Hot time, summer in the city
by chuckofish
Praise God that His grace is sufficient for each day.
How is your week going? I have been working inside, moving things around to accommodate my new wing chair, which I am picking up later today with the assistance of the boy and his truck. My home is definitely a work in progress…adding and subtracting and rediscovering things that I have put away. As the @madcapcottage boys say: “When it’s time to change! Let’s rearrange…”
I worked in the yard for small amounts of time this week, but we have entered that portion of our flyover summer when it is too darn hot to do much outside. The yard is on its own.
I also worked on (and finished) my new Rifle Co. puzzle.
It was a fun one!
And I am reading J.C. Ryle’s oft-quoted book Holiness.

Published in 1879, it is remarkably readable and relevant. I highly recommend it!
“It is vain to shut our eyes to the fact that there is a vast quantity of so-called Christianity nowadays which you cannot declare positively unsound, but which, nevertheless, is not full measure, good weight and sixteen ounces to the pound. It is a Christianity in which there is undeniably ‘something about Christ and something about grace and something about faith and something about repentance and something about holiness’, but it is not the real ‘thing as it is’ in the Bible. Things are out of place and out of proportion.”
Boy, old J.C. should see what passes for Christianity these days!
Tomorrow is the birthday of film director and writer John Huston, who was born in Nevada, Missouri in 1906. He made a lot of movies–some bad and some good. You might want to watch one of his good ones such as Key Largo (1948) or The African Queen (1951). He also directed The Bible: In the Beginning, which was the second highest-grossing movie in 1966. (No kidding.) He also played Noah. It is not a great movie, but I would like to see Peter O’Toole as the Three Angels again. He was pretty great.
You will recall that he (they) brings down the wrath of God on Sodom and Gomorrah.

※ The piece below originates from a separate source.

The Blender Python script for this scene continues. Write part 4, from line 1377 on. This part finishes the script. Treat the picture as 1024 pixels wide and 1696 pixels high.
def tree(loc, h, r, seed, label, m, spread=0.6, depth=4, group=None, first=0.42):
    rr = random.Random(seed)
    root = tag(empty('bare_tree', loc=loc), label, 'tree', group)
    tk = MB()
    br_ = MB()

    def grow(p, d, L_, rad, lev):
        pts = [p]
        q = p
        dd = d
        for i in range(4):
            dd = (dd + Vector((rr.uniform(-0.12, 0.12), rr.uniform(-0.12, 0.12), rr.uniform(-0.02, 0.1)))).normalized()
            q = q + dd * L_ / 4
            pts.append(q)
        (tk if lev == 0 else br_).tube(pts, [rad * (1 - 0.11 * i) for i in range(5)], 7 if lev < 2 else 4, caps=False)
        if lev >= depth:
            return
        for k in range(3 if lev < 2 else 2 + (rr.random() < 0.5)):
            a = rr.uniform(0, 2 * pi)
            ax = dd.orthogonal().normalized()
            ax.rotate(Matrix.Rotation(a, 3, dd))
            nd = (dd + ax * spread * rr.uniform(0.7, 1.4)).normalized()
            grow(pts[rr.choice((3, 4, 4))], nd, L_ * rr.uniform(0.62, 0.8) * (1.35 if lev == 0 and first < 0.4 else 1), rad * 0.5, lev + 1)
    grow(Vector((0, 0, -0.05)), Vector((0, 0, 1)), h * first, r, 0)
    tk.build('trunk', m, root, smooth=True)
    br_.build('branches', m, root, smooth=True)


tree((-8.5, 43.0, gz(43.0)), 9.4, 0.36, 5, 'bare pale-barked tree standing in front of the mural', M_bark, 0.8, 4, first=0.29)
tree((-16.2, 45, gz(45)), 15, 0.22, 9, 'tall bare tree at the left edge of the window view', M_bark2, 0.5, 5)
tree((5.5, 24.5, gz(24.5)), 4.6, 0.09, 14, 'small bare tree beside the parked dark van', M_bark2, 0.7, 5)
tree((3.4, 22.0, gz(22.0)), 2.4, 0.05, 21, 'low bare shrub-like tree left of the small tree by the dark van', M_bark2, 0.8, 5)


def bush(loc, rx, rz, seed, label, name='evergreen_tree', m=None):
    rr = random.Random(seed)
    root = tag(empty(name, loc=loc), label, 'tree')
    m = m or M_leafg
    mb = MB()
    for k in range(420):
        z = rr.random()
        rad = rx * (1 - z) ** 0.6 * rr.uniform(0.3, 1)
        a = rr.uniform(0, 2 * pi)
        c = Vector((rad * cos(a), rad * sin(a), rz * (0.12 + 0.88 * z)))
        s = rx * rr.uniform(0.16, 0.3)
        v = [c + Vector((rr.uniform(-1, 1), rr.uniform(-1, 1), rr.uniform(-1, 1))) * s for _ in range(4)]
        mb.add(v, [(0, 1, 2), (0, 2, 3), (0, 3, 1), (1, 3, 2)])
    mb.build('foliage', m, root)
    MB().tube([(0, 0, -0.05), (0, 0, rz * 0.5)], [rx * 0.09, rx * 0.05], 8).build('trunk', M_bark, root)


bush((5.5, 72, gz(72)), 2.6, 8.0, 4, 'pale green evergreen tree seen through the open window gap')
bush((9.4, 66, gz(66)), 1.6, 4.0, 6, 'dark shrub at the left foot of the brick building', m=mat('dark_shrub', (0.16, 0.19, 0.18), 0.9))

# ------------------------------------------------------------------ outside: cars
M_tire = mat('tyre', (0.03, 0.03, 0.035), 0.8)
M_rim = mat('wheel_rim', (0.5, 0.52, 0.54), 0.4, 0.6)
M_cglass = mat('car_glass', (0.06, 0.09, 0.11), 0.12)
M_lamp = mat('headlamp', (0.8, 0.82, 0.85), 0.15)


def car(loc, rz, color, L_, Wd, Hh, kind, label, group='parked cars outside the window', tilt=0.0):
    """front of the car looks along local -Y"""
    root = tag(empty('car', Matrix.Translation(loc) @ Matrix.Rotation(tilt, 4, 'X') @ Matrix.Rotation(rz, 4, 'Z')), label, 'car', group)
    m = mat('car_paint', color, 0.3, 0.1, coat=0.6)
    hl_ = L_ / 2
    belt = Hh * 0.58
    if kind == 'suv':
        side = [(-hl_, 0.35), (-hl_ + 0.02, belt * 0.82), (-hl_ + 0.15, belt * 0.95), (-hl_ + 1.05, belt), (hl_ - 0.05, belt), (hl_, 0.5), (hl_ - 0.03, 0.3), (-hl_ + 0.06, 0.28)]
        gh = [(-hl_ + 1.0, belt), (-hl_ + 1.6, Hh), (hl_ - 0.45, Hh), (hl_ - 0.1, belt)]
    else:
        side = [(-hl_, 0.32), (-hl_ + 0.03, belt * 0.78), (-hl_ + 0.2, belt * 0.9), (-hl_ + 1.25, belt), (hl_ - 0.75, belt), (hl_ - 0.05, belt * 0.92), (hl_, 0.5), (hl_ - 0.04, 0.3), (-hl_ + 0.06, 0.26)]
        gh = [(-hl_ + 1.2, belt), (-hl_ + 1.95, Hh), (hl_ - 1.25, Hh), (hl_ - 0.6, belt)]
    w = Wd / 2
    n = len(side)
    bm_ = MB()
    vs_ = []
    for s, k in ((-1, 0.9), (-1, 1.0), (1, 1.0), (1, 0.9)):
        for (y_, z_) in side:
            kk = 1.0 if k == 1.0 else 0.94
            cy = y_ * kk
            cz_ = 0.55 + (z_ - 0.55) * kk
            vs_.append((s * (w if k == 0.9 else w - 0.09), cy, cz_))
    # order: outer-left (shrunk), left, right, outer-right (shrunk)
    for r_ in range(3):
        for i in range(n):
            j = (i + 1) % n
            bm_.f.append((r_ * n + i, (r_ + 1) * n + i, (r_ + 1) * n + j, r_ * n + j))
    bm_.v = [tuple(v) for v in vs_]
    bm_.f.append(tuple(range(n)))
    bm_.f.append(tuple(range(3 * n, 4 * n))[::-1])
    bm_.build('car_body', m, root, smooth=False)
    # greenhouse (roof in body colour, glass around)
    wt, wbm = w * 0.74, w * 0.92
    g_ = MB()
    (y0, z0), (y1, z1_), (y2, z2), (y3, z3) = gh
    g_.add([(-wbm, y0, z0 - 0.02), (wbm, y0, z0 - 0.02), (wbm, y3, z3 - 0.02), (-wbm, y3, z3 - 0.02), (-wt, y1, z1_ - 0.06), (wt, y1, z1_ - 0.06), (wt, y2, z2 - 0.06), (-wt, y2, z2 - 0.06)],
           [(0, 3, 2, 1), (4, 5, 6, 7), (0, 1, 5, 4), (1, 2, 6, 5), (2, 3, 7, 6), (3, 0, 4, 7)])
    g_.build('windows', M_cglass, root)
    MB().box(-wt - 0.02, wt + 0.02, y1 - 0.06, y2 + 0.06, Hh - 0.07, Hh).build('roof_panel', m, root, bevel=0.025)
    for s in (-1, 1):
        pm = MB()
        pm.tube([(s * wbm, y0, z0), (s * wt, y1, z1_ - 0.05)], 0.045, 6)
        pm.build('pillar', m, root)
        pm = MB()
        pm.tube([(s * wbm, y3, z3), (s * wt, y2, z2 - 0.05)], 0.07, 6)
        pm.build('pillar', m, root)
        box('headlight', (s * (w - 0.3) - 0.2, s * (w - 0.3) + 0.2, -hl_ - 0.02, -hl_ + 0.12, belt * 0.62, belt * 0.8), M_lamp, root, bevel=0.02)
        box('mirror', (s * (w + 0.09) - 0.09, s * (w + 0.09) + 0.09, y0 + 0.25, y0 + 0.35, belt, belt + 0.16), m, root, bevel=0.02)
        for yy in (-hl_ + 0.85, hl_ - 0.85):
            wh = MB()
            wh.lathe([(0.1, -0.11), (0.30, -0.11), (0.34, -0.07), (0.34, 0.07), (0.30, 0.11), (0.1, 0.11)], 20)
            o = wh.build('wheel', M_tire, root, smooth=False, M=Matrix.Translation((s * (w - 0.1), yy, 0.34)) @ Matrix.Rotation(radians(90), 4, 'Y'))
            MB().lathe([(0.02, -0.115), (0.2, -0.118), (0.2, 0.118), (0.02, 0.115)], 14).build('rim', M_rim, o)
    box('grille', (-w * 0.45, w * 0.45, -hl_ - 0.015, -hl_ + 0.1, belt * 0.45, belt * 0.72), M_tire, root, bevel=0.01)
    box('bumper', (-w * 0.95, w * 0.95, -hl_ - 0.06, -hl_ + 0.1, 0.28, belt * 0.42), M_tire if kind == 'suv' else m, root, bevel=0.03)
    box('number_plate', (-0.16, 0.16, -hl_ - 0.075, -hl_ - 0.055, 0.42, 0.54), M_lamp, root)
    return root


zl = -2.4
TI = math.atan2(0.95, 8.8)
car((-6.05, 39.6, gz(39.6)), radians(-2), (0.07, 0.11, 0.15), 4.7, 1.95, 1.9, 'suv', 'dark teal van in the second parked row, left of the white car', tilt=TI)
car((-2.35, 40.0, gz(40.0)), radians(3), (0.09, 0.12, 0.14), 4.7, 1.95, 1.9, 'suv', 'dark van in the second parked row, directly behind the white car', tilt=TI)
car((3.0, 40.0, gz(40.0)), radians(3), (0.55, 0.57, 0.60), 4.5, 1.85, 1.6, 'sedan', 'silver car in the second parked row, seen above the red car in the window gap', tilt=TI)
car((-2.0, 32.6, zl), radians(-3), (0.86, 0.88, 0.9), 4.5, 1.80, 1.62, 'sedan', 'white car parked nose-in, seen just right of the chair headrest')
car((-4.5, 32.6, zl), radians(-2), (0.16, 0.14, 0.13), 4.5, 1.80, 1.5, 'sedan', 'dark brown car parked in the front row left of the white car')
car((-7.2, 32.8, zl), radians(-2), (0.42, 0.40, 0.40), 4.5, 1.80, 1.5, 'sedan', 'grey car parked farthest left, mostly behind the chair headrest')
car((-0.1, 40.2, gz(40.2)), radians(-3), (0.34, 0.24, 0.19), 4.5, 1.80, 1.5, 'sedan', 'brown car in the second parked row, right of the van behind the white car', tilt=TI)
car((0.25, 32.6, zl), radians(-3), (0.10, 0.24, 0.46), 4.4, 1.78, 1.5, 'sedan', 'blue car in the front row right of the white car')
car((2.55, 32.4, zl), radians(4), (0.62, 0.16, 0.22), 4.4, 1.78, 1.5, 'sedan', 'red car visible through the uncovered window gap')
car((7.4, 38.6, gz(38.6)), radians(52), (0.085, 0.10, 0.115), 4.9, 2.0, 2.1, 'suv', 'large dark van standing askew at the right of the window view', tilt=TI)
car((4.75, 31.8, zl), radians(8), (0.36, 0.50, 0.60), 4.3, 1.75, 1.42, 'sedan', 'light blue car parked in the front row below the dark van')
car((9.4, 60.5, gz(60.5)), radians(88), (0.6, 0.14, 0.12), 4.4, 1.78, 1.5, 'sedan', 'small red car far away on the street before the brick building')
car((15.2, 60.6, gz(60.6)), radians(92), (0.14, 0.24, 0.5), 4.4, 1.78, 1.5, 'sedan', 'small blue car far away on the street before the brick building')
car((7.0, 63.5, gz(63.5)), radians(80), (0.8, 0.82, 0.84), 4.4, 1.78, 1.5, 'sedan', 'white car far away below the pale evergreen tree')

In my Bible reading I am currently in Judges and have recently read all about Samson and Delilah–quite a story! I was reminded that Cecil B. deMille made a movie about them with Victor Mature and Hedy Lamarr cleverly titled Samson and Delilah (1949). I want to check it out.
I mean that story was made for the movies!
When Delilah saw that he had told her everything, she sent word to the rulers of the Philistines, “Come back once more; he has told me everything.” So the rulers of the Philistines returned with the silver in their hands. 19 After putting him to sleep on her lap, she called for someone to shave off the seven braids of his hair, and so began to subdue him.[a] And his strength left him.
20 Then she called, “Samson, the Philistines are upon you!”
He awoke from his sleep and thought, “I’ll go out as before and shake myself free.” But he did not know that the Lord had left him.
21 Then the Philistines seized him, gouged out his eyes and took him down to Gaza. Binding him with bronze shackles, they set him to grinding grain in the prison. 22 But the hair on his head began to grow again after it had been shaved.
–Judges 16: 18-22
Well, we amuse ourselves.




Good weather for staying inside with books, puzzles, and our collections at home!
Wow, I didn’t recall that they gouged out Sampson’s eyes! I’ve got to read the whole story and watch the movie. Recently, I watched Proud Rebel and Operation Burma, neither of which I’d seen before. Thanks for the recommendations — they were good!
Another really great movie poster. Glad you finished the puzzle!
It’s interesting how Enkidu also loses his strength (or at least some of it) after he lies with Shamhat in Gilgamesh.